Pengajuan kader sendiri secara
konstruktif akan berdampak ganda, selain untuk memenangkan kader,
juga akan dengan sendirinya bisa mengonsolidasikan kekuatan infra dan
suprastruktur partai.
Oleh karena adanya faktor konsolidasi partai,
kecenderungan partai untuk memajukan kadernya sendiri (walaupun
mungkin popularitasnya masih di bawah calon yang bukan kader)
ternyata potensi kemenangannya tetap lebih menonjol. Sejumlah pilkada
yang berlangsung belakangan ini menjadi bukti bahwa popularitas calon
yang bukan kader dikalahkan oleh calon yang berasal dari kader
walaupun kalah populer.
Faktor inilah yang membuat
(seolah-olah) lembaga survei menjadi tidak akurat. Hal ini karena
pijakan survei pilkada hanya pada popularitas dan elektabilitas
seketika (pada saat survei dilakukan) tanpa memperhitungkan faktor
konsolidasi partai pada saat pilkada berlangsung.

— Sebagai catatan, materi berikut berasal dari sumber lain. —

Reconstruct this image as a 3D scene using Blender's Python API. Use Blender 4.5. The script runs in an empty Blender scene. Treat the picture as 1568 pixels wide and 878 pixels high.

Jika calon-calon kepala daerah yang
didukung oleh konsolidasi partai politik terbukti mampu mengalahkan
calon-calon yang jauh lebih populer namun tak didukung dengan
konsolidasi partai politik, tentu di masa yang akan datang, para
calon-calon yang populer itu akan berpikir seribu kali untuk maju
(secara perseorangan) tanpa melibatkan partai politik.
Oleh karena
partai-partai juga lebih condong memajukan kader ketimbang yang bukan
kader walaupun lebih populer, maka pada akhirnya setiap orang (siapa
pun) yang berkeinginan menjadi kepala daerah—atau jabatan-jabatan
publik lainnya—akan merasa lebih baik bergabung menjadi kader
partai terlebih dahulu sebelum benar-benar menjadi (calon) pejabat
publik.
Harus diakui, saat ini mungkin masih
banyak orang jumawa, yang merasa lebih menarik dan lebih populer jika
tidak punya kaitan dengan partai politik. Padahal, kalau kita lihat
fakta yang terjadi pada saat pilkada berlangsung, tingkat
keterpilihan calon yang berasal dari partai politik telap jauh lebih
signifikan ketimbang calon perseorangan.
Benar bahwa popularitas
partai politik sedang berada di titik nadir akibat dari
kader-kadernya yang terlibat korupsi. Namun, di mata rakyat (para
pemilih), mereka yang sudah teruji mampu memimpin partai politik
tetap dianggap relatif lebih baik dibandingkan dengan mereka yang
hanya mengandalkan popularitas namun tanpa mempunyai pengalaman
memimpin.
Semua itu membuktikan bahwa proses
pelembagaan politik dalam pemilu relatif bisa berjalan dengan baik.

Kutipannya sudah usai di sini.